Loading-Induced Earth's Stress Change Over Time

Abstract

We establish a physical framework and build a preliminary database of stress changes on the Earth from 2000 to 2017 in a global scale and at various depths. We consider six loading forces that would generate stress changes on the Earth: hydrological loading, atmospheric pressure, ocean water (including tides and nontidal variation), solid lunisolar tides, pole tide, and postglacial rebound (PGR). The maximum amplitudes of normal deviatoric stress changes on the Earth's surface caused by hydrological loading, atmospheric pressure, and solid lunisolar tides reach 10−2 bar, those by pole tide 10−4–10−3 bar, and those by ocean tides 10−1 bar mostly in the coastal regions. The shear stress changes are about 1 order of magnitude smaller than the normal deviatoric stresses. The PGR-induced stress rates are 10−3–10−2 bar/year. Stress variations caused by the different forces also exhibit different spatial patterns, with large hydro-induced stresses mainly distributed in torrid and frigid zones, atmosphere-induced stresses in temperate and frigid zones, and ocean-induced stresses in coastlands and PGR-induced stress rates in Greenland, north Europe, North America, and Antarctica.
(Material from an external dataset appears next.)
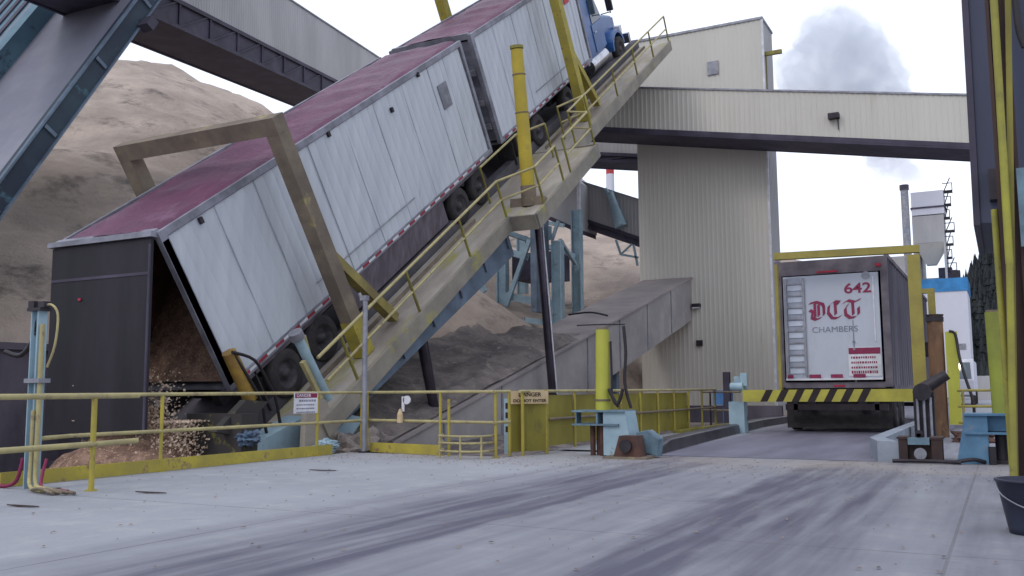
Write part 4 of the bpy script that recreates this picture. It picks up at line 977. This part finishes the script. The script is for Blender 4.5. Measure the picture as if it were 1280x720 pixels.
# ================================================================ STANDS AND CYLINDERS OF THE RIGHT DUMPER
def stand_left():
    y = 14.6; t = thing('cylinder_stand', 'pale blue trapezoid stand carrying the short yellow cylinder left of the lane', 'stand', (-5.8, y, 0))
    MB().poly([(-5.88, y-.2, .02), (-5.38, y-.2, .02), (-5.50, y-.2, .74), (-5.88, y-.2, .74)], (0, .5, 0)).build('pedestal', 'blue', t)
    MB().box((-6.42, y-.25, .72), (-5.5, y+.35, .75)).box((-6.42, y-.25, .50), (-5.6, y+.35, .53)).box((-6.0, y-.22, .53), (-5.97, y+.3, .72)).box((-6.42, y-.1, .53), (-6.4, y+.1, .72)).build('shelf', 'bluedull', t)
    MB().tube((-6.05, y+.1, 0), (-6.05, y+.1, .5), .07).tube((-5.95, y-.05, 0), (-5.95, y-.05, .5), .05).tube((-6.15, y, .0), (-6.15, y, .5), .045).build('leg', 'rust', t)
    c = MB().tube((-6.0, y+.1, .75), (-5.985, y+.1, 2.1), .125, .115, 20).build('cylinder', 'lime', t)
    MB().tube((-6.0, y+.1, .9), (-6.0, y+.1, .93), .135, n=20).build('band', 'tan', c)
    MB().tube((-5.985, y+.1, 2.1), (-5.985, y+.1, 2.14), .09, n=16).build('cap', 'tan', c)
    h = MB().path([(-5.85, y+.12, 1.9), (-5.83, y+.1, 1.3), (-5.82, y+.08, .95), (-5.72, y+.1, .8)], .02).path([(-5.62, y+.15, 2.15), (-5.58, y+.12, 1.7), (-5.6, y+.1, 1.2), (-5.5, y+.1, .78)], .028)
    h.path([(-5.85, y, 1.1), (-5.7, y, .85), (-5.6, y, 1.1)], .03); h.build('hose', 'hose', t)
    MB().path([(-6.5, y+.2, 2.2), (-6.1, y+.2, 2.2), (-5.6, y+.15, 2.18)], .012).build('wire', 'hose', t)
M['bluedull'] = mat('dull_blue', (.17, .27, .33), (.10, .15, .19), 3, .6, spots=(.3, .2, .12), ss=8, slo=.6, shi=.7)
stand_left()
t = thing('hinge_bearing', 'rusty hinge bearing with grey lid on a plate beside the left stand', 'bearing', (-5.3, 14.2, 0))
MB().box((-5.72, 13.95, 0), (-4.98, 14.35, .035)).build('base_plate', 'tan', t)
MB().poly([(-5.55, 14.0, .035), (-5.1, 14.0, .035), (-5.16, 14.0, .36), (-5.45, 14.0, .36)], (0, .3, 0)).build('housing', 'rust', t)
MB().tube((-5.33, 13.93, .2), (-5.33, 14.35, .2), .1, n=18).build('pin', 'dark', t)
bevel(MB().poly([(-5.25, 14.36, .1), (-4.95, 14.36, .02), (-4.92, 14.36, .3), (-5.1, 14.36, .44), (-5.3, 14.36, .4)], (0, .25, 0)).build('lid', 'bluedull', t))
def stand_right():
    y = 15.2; t = thing('cylinder_stand', 'blue trapezoid stand below the greenish yellow cylinder at the right edge', 'stand', (-.4, y, 0))
    MB().poly([(-.66, y-.3, .0), (-.24, y-.3, 0), (-.24, y-.3, .68), (-.53, y-.3, .68)], (0, .55, 0)).build('pedestal', 'blued', t)
    MB().box((-.54, y-.34, .68), (.6, y+.35, .71)).box((-.54, y-.34, .42), (.6, y+.35, .45)).box((.1, y-.2, .45), (.13, y+.3, .68)).box((-.24, y-.1, .46), (.6, y+.2, .67)).build('shelf', 'blued', t)
    MB().tube((-.08, y, 0), (-.08, y, .42), .08).tube((.1, y-.1, 0), (.1, y-.1, .42), .06).box((-.2, y-.2, 0), (.3, y+.2, .05)).tube((-.2, y-.35, .0), (-.2, y-.35, .25), .05).build('leg', 'dark', t)
    c = MB().tube((-.06, y+.05, .71), (-.09, y+.05, 2.17), .115, .105, 20).build('cylinder', 'limed', t)
    MB().tube((-.09, y+.05, 2.17), (-.09, y+.05, 2.2), .09, n=16).build('cap', 'tan', c)
M['blued'] = mat('stand_blue', (.12, .25, .38), (.08, .17, .27), 2, .6, spots=(.2, .2, .22), ss=4, slo=.6, shi=.72)
M['limed'] = mat('olive_green_yellow', (.30, .33, .05), (.22, .24, .05), 2, .55)
stand_right()
def motor():
    y = 14.85; t = thing('hinge_motor', 'squat dark brown machine with pale disc and lifting eye right of the lane', 'machine', (-1.12, y, 0))
    MB().box((-1.42, y, .0), (-1.3, y+.4, .36)).box((-.98, y, 0), (-.84, y+.4, .36)).box((-1.3, y+.1, .0), (-.98, y+.4, .33)).box((-1.44, y-.02, .34), (-1.28, y+.4, .37)).box((-1.0, y-.02, .34), (-.82, y+.4, .37)).build('body', 'rust2', t)
    MB().box((-1.29, y-.03, .26), (-1.0, y+.1, .36)).build('bracket', 'bluedull', t)
    MB().tube((-1.13, y-.02, .13), (-1.13, y+.08, .13), .085, n=20).build('disc', 'grey', t)
    MB().tube((-1.14, y-.0, .42), (-1.14, y+.06, .42), .05, n=16).box((-1.17, y, .36), (-1.11, y+.05, .42)).build('lifting_eye', 'dark', t)
M['rust2'] = mat('dark_rust', (.07, .04, .035), (.04, .025, .025), 3, .7)
motor()
g = MB().path([(-1.5, 14.75, .03), (-1.0, 14.7, .04), (-.6, 14.72, .03)], .03, n=6).path([(-.7, 14.7, .03), (-.45, 14.8, .07), (-.3, 14.9, .03)], .03, n=6)
o = g.build('cable_scrap', 'dark'); tag(o, 'dark length of cable lying in front of the squat brown machine', 'cable')
# rear lift cylinder of the right lane
def rear_cyl():
    y = 22.0; p = onY(1168, 395, y); q = onY(1168, 500, y)
    t = thing('lift_cylinder', 'rusty brown upright cylinder with a yellow side tube beside trailer 642', 'cylinder', (p.x, y, 0))
    MB().tube((p.x, y, 0), (p.x, y, p.z), .16, n=20).build('casing', 'rustb', t); MB().tube((p.x, y, p.z), (p.x, y, p.z+.03), .18, n=20).box((p.x-.17, y-.17, p.z-.12), (p.x+.17, y+.17, p.z-.02)).build('cap', 'dark', t)
    MB().box((p.x+.19, y-.1, .3), (p.x+.42, y+.05, onY(1180, 415, y).z)).build('side_tube', 'lime', t)
    a = onY(1186, 414, y-.1); MB().path([a, onY(1194, 418, y-.1), onY(1199, 445, y-.2), onY(1206, 470, y-.3), onY(1216, 500, y-.4), onY(1218, 520, y-.4)], .03).build('hose', 'hose', t)
    a = onY(1148, 490, 20.5); b = onY(1184, 468, 20.5)
    MB().tube(a, b, .14, .1, 12).build('lock_arm', 'dark', t)
    a = onY(1160, 490, 20.3); d = MB().tube((a.x-.1, 20.1, a.z), (a.x-.1, 20.7, a.z), .17, n=16).box((a.x-.28, 20.3, 0), (a.x+.1, 20.6, a.z)).build('lock_block', 'dark', t)
    g = MB()
    for k in range(3): g.tube((a.x-.2+k*.12, 20.2, 0), (a.x-.2+k*.12, 20.2, a.z-.1), .025)
    g.build('pipe', 'grey', t)
M['rustb'] = mat('rusty_brown', (.22, .12, .06), (.12, .065, .04), 3, .7, 0, (1, 1, .4), spots=(.08, .05, .04), ss=4, slo=.55, shi=.65)
rear_cyl()
t = guard('guard_rail', 'dull yellow railing behind the right blue stand', [(-.85, 21), (1.6, 21)], [(-.75, 21), (-.2, 21), (.35, 21), (.9, 21), (1.5, 21)], zr=(1.02, .7, .38), m='olive2', pm='olive2')
crumple('scrap_heap', V((-.55, 20.2, .12)), (.35, .3, .16), 'rust', 'rusty scrap and hose bundle at the foot of the right railing', 'scrap', 21)

# ================================================================ RIGHT FOREGROUND COLUMN AND CABIN
def hood():
    y = 10.2; t = thing('dust_hood_enclosure', 'dark blue grey clad enclosure hanging high at the right edge', 'enclosure', (.4, y, 2.6))
    a = onY(1212, 0, y); b = onY(1221, 278, y); c = onY(1257, 291, y)
    w0 = a.x; 
    MB().poly([(b.x, y, b.z), (b.x+.16, y, b.z-.02), (b.x+.16, y, c.z), (1.9, y, c.z), (1.9, y, 7), (w0-.03, y, 7)], (0, 2.4, 0)).build('cladding', 'navy', t)
    MB().poly([(b.x-.03, y-.03, b.z-.03), (b.x+.03, y-.03, b.z-.03), (w0+.0, y-.03, 7), (w0-.06, y-.03, 7)], (0, 2.46, 0)).build('edge_trim', 'under', t)
    q = onY(1243, 250, y-.1); MB().box((q.x-.04, y-.15, q.z), (q.x+.06, y-.003, q.z+.3)).build('bracket', 'dark', t)
hood()
def column():
    y = 9.4; t = thing('steel_column', 'tall dark brown and yellow steel column at the right edge', 'column', (.12, y, 0))
    def P(u, v, yy=y): return onY(u, v, yy)
    MB().box((.045, y, 0), (.075, y+.22, 7)).box((.076, y+.09, 0), (.2, y+.12, 7)).box((.2, y, 0), (.23, y+.22, 7)).build('column', 'brown', t)
    a = P(1240, -40, y-.2); b = P(1262, 330, y-.2); c = P(1270, 560, y-.2)
    MB().tube(a+(a-b)*.6, b, .033).tube(b, P(1268, 640, y-.2), .03).build('outer_tube', 'lime3', t)
    a = P(1262, -40, y-.12); b = P(1272, 250, y-.12); MB().beam(a+(a-b)*.5, P(1270, 640, y-.1), .05, .04, (0, 1, 0)).build('angle_bar', 'olive', t)
    a = P(1243, 262, y+.1); b = P(1266, 585, y+.1); MB().tube(a, b, .03).build('conduit', 'lime3', t)
    q = P(1278, 290); MB().box((q.x-.02, y-.16, q.z-.15), (q.x+.25, y-.13, q.z+.55)).build('side_plate', 'bluedull', t)
    q = P(1275, 55); MB().path([q+V((-.02, -.2, .5)), q+V((-.01, -.2, .1)), q+V((.03, -.2, -.1))], .03).build('hose', 'hose', t)
    MB().box((0.0, y-.25, 0), (.3, y+.3, .04)).build('base_plate', 'dark', t)
M['lime3'] = mat('yellow_green_tube', (.36, .34, .05), (.24, .22, .05), 2, .5, spots=(.12, .09, .05), ss=5, slo=.6, shi=.7)
column()
def bucket():
    c = V((.22, 6.8, 0)); vs = []; n = 28
    c = dep(1296, 690, 6.9); c.z = 0
    prof = [(.0, .01), (.17, .0), (.18, .05), (.24, .38), (.255, .385), (.255, .40), (.235, .40), (.165, .06), (0, .05)]
    fs = []
    for r, z in prof:
        for k in range(n): a = 2*math.pi*k/n; vs.append((c.x+r*math.cos(a), c.y+r*math.sin(a), z))
    for i in range(len(prof)-1):
        for k in range(n): fs.append((i*n+k, i*n+(k+1) % n, (i+1)*n+(k+1) % n, (i+1)*n+k))
    t = thing('bucket', 'black plastic bucket standing at the lower right corner', 'bucket', tuple(c))
    MB().add(vs, fs, True).build('body', 'rubber2', t)
    g = MB().path([(c.x-.25, c.y, .39), (c.x-.2, c.y-.12, .28), (c.x, c.y-.25, .2), (c.x+.2, c.y-.12, .28), (c.x+.25, c.y, .39)], .006, n=6); g.build('handle', 'grey', t)
M['rubber2'] = mat('black_plastic', (.035, .045, .075), (.03, .03, .05), 3, .45)
bucket()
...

The hydro-induced stresses exhibit significant seasonal variations in Amazon Basin, northern India, and central Africa and persistent increase/decrease in Antarctica, Greenland, and Alaska due to ice shelf melting. All loading-induced stress changes exhibit significant depth variations. The stress database would provide a resource for better understanding the triggering mechanisms of various tectonic events, and the physical framework we establish to build the database could be useful for better studying properties and physical states of Earth's interior.